Roberto Araújo de Oliveira
Santos Ingressou
na magistratura trabalhista, mediante concurso público, em 1963, classificado
em 1º lugar.
Fez carreira na Justiça do Trabalho da 8ª Região e chegou à Presidência
do TRT-8ª Região, cargo, que na época, acumulava as atribuições da Corregedoria
Regional.
Era professor universitário, economista, pesquisador, escritor e
cientista do direito. Falecido em 24 de junho de 2012, deixa viúva a cientista Drª.
Elizabeth Santos e filhos.
Tive o privilégio de conviver com Roberto Santos, inclusive na bancada
do TRT-8ª Região, com quem muito aprendi.
Roberto Santos pertenceu a uma geração de magistrados trabalhistas de
escol, numa época áurea do TRT-8ª Região, que já teve juízes da estirpe de
Raymundo de Souza Moura, Aloysio da Costa Chaves, Orlando Teixeira da Costa,
Pedro Thaumaturgo Soriano de Melo, Semíramis Arnaud Ferreira, Lygia Simão Luiz Oliveira, Rider Nogueira Brito, Marilda
Wanderley Coelho, Haroldo da Gama Alves e tantos outros.
Uma das maiores obras de Roberto Santos, enquanto Presidente do TRT-8,
foi a realização do Curso de Formação e
Aperfeiçoamento de Magistrados, inspirado na Escola Nacional da
Magistratura da França, em nível de especialização, mediante convênio do nosso
Tribunal com a Universidade Federal do Pará, coordenado pelo magistrado Rider
Nogueira de Brito. O 1º Curso foi realizado em 1984 e dele participei,
juntamente com diversos outros colegas, como Rosita Nassar, Eliziário Bentes,
Marilda Coelho, Antonio Soares Araújo e outros. Estou convencido de que foi o
melhor curso jurídico de minha vida, pois me proporcionou uma nova mentalidade
crítica sobre a ciência jurídica e a postura ética do magistrado. Esse Curso,
pioneiro em nosso país, foi o verdadeiro embrião da Escola Judicial, tão
necessária para a formação e o aperfeiçoamento dos magistrados, finalmente
implantado pelo legislador brasileiro, vinte anos depois, com a aprovação da
Emenda Constitucional nº 45/2004, que
dispõe sobre a "Reforma do Poder Judiciário“.
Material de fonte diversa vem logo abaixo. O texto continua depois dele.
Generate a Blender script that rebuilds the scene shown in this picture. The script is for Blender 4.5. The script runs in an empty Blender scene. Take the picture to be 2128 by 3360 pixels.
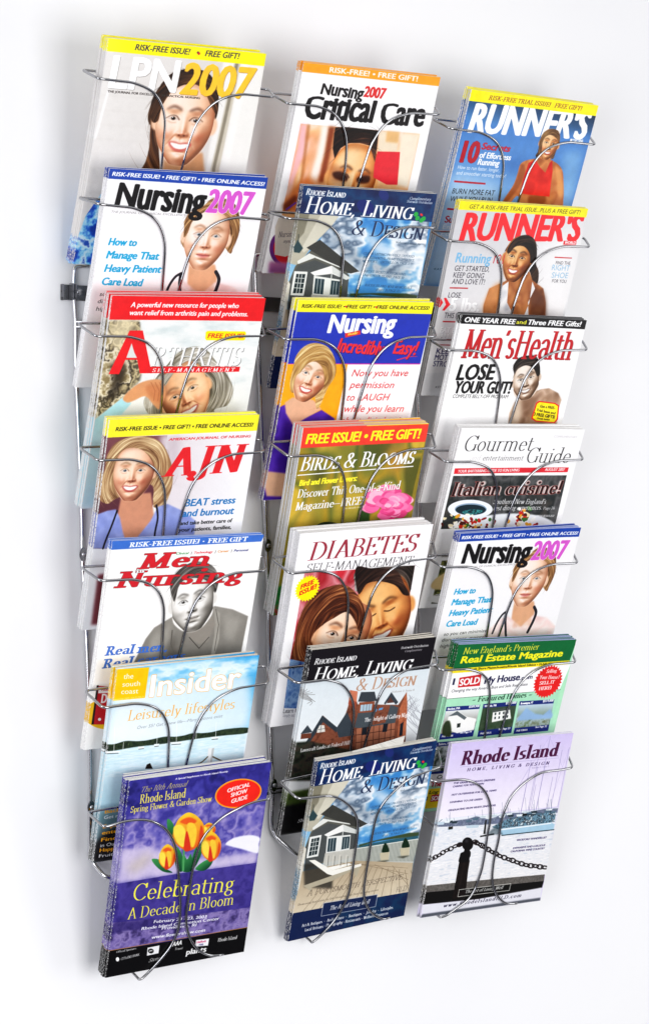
# A chrome wire magazine rack on a white wall, three columns of seven pockets, each holding a stack of magazines.
import bpy, bmesh, math, random
import numpy as np
from mathutils import Vector, Matrix, Euler

scene = bpy.context.scene
COL = scene.collection
R = math.radians

# ------------------------------------------------------------------ camera
cd = bpy.data.cameras.new('camera'); cam = bpy.data.objects.new('camera', cd); COL.objects.link(cam); scene.camera = cam
cam.location = (-1.1571, -2.3260, -0.25285)
cam.rotation_euler = (1.464615, -0.028692, -0.587868)
cd.sensor_fit = 'VERTICAL'; cd.sensor_height = 36; cd.lens = 36*6941.41/3360
cd.shift_x = -87.0/3360; cd.shift_y = 41.17/3360
cd.clip_start = 0.05; cd.clip_end = 50

# ------------------------------------------------------------------ world: a dim neutral studio
w = bpy.data.worlds.new('World'); scene.world = w; w.use_nodes = True
nt = w.node_tree; bg = nt.nodes['Background']
tc = nt.nodes.new('ShaderNodeTexCoord'); sp = nt.nodes.new('ShaderNodeSeparateXYZ'); rp = nt.nodes.new('ShaderNodeValToRGB')
nt.links.new(tc.outputs['Generated'], sp.inputs[0]); mr = nt.nodes.new('ShaderNodeMapRange'); mr.inputs[1].default_value = -.8; mr.inputs[2].default_value = .5
nt.links.new(sp.outputs['Z'], mr.inputs[0]); nt.links.new(mr.outputs[0], rp.inputs[0]); nt.links.new(rp.outputs[0], bg.inputs['Color'])
rp.color_ramp.elements[0].color = (0.12, 0.12, 0.14, 1); rp.color_ramp.elements[1].color = (1.0, 1.0, 1.0, 1)
_e = rp.color_ramp.elements.new(.55); _e.color = (0.26, 0.26, 0.30, 1)
bg.inputs['Strength'].default_value = 0.82

# ------------------------------------------------------------------ studio soft boxes
def area(name, loc, target, sx, sy, power, col):
    l = bpy.data.lights.new(name, 'AREA'); l.shape = 'RECTANGLE'; l.size = sx; l.size_y = sy; l.energy = power; l.color = col
    o = bpy.data.objects.new(name, l); COL.objects.link(o); o.location = loc
    o.rotation_euler = (Vector(target)-Vector(loc)).to_track_quat('-Z', 'Y').to_euler(); return o
area('key_softbox', (0.55, -3.3, -0.75), (0.35, 0, -0.75), 1.7, 2.0, 59, (1.0, 0.99, 0.975))
area('fill_softbox', (-2.2, -2.0, -0.6), (0.1, 0, -0.65), 1.2, 1.8, 43, (0.93, 0.95, 1.0))
area('side_softbox', (2.9, -2.4, -1.1), (0.7, 0, -0.8), 0.8, 1.4, 17, (1.0, 1.0, 1.0))
scene.view_settings.view_transform = 'Standard'; scene.view_settings.look = 'None'
scene.view_settings.exposure = 0.0; scene.view_settings.gamma = 1.0

# ------------------------------------------------------------------ helpers
def mat(name, base, rough, metal=0.0, **k):
    m = bpy.data.materials.new(name); m.use_nodes = True; b = m.node_tree.nodes['Principled BSDF']
    b.inputs['Base Color'].default_value = (*base, 1); b.inputs['Roughness'].default_value = rough; b.inputs['Metallic'].default_value = metal
    for a, v in k.items(): b.inputs[a.replace('_', ' ')].default_value = v
    return m
def node(m, t, **k):
    n = m.node_tree.nodes.new(t)
    for a, v in k.items(): setattr(n, a, v)
    return n
def link(m, a, b): m.node_tree.links.new(a, b)
def bsdf(m): return m.node_tree.nodes['Principled BSDF']
def obj(name, me, parent=None):
    o = bpy.data.objects.new(name, me); COL.objects.link(o); o.parent = parent; return o
def empty(name, loc, label, cat, group=None):
    o = bpy.data.objects.new(name, None); COL.objects.link(o); o.location = loc; o.empty_display_size = .02
    o['label'] = label; o['category'] = cat
    if group: o['group'] = group
    return o
def mesh(name, verts, faces, mats, smooth=True, fm=None, uvs=None):
    me = bpy.data.meshes.new(name); me.from_pydata([tuple(v) for v in verts], [], faces)
    for m in mats: me.materials.append(m)
    if smooth: me.polygons.foreach_set('use_smooth', [True]*len(me.polygons))
    if fm: me.polygons.foreach_set('material_index', fm)
    if uvs:
        l = me.uv_layers.new(name='UVMap'); l.data.foreach_set('uv', [c for q in uvs for c in q])
    me.update(); return me
def fillet(P, r, n=5):
    """round the corners of a polyline"""
    P = [Vector(p) for p in P]; out = [P[0]]
    for a, b, c in zip(P, P[1:], P[2:]):
        u = a-b; v = c-b; k = min(r, u.length*.45, v.length*.45); p = b+u.normalized()*k; q = b+v.normalized()*k
        for i in range(n+1):
            t = i/n; out.append(p*(1-t)**2+b*2*t*(1-t)+q*t*t)
    out.append(P[-1]); return out
def catmull(P, n=5):
    P = [Vector(p) for p in P]; out = []
    for i in range(len(P)-1):
        a, b, c, d = P[max(i-1, 0)], P[i], P[i+1], P[min(i+2, len(P)-1)]
        for k in range(n):
            t = k/n; out.append(.5*((2*b)+(c-a)*t+(2*a-5*b+4*c-d)*t*t+(3*b-a-3*c+d)*t**3))
    out.append(P[-1]); return out
def tube(name, P, r, m, parent, sides=10):
    P = [Vector(p) for p in P]; Q = [P[0]]
    for p in P[1:]:
        if (p-Q[-1]).length > 1e-4: Q.append(p)
    P = Q; V = []; F = []
    t = (P[1]-P[0]).normalized(); n = t.orthogonal().normalized()
    for i, p in enumerate(P):
        t2 = ((P[min(i+1, len(P)-1)]-P[max(i-1, 0)])).normalized()
        n = (n-t2*n.dot(t2)).normalized(); b = t2.cross(n)
        for k in range(sides):
            a = 2*math.pi*k/sides; V.append(p+(n*math.cos(a)+b*math.sin(a))*r)
    for i in range(len(P)-1):
        for k in range(sides):
            a = i*sides+k; c = i*sides+(k+1) % sides; F.append((a, c, c+sides, a+sides))
    F.append(tuple(range(sides))[::-1]); F.append(tuple(range((len(P)-1)*sides, len(P)*sides)))
    return obj(name, mesh(name, V, F, [m]), parent)
def box(name, x0, x1, y0, y1, z0, z1, m, parent, bev=.0008, skew=0.0):
    """skew: the strip drops by this much over its length"""
    bm = bmesh.new(); bmesh.ops.create_cube(bm, size=1)
    for v in bm.verts:
        v.co = Vector((x0+(v.co.x+.5)*(x1-x0), y0+(v.co.y+.5)*(y1-y0), z0+(v.co.z+.5)*(z1-z0)-(skew if v.co.x > 0 else 0)))
    bmesh.ops.bevel(bm, geom=bm.edges[:], offset=bev, segments=2, affect='EDGES'); me = bpy.data.meshes.new(name); bm.to_mesh(me); bm.free()
    me.materials.append(m); return obj(name, me, parent)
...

Em trabalho de pesquisa de campo, no estudo da
disciplina Noções Básicas de Ciências Sociais, sob orientação do Prof. Roberto
Araújo de Oliveira Santos, durante a realização do 1º Curso de Formação e
Aperfeiçoamento de Magistrados, em 1984, promovido pelo nosso Tribunal em
convênio com a Universidade Federal do Trabalho, pude constatar a enorme
distância entre a “verdade real” e a “verdade formal” no confronto de peças do
processo judicial com os dados disponíveis nos órgãos da imprensa, pelas
conversas informais com pessoas envolvidas em certo conflito agrário no
interior do Estado do Pará e pela visita que permitiu a verificação direta na
área em que os fatos aconteceram. Compreendi, desde então, que as sentenças
judiciais quase sempre refletem os vícios da inverdade. O papel do juiz
consiste em descobrir a verdade.
Trabalhadores rurais, Xambioá, To - 1983
Há quem diga que a verdade está muito além da
percepção humana. Para descobri-la não seria suficiente baixar os olhos sobre
os autos do processo ou dos livros; mas, ao contrário, elevar a vista e postar
as mãos, em oração, para rogar ao Criador a inspiração necessária à descoberta
da verdade verdadeira.
Outra grande realização de Roberto Santos, na Presidência do nosso
Tribunal, foi a medida heróica tomada para intervenção na administração da Santa Casa de Misericórdia do Pará,
que, além de centenas de reclamações trabalhistas, passava por uma grave crise
econômico-financeira, sem precedentes. Roberto Santos, de modo corajoso e inédito,
tomou medidas extraordinárias para salvar e recuperar a situação caótica
daquela entidade secular, com grande repercussão não apenas no âmbito da
magistratura trabalhista nacional, mas, sobretudo, para a sociedade paraense.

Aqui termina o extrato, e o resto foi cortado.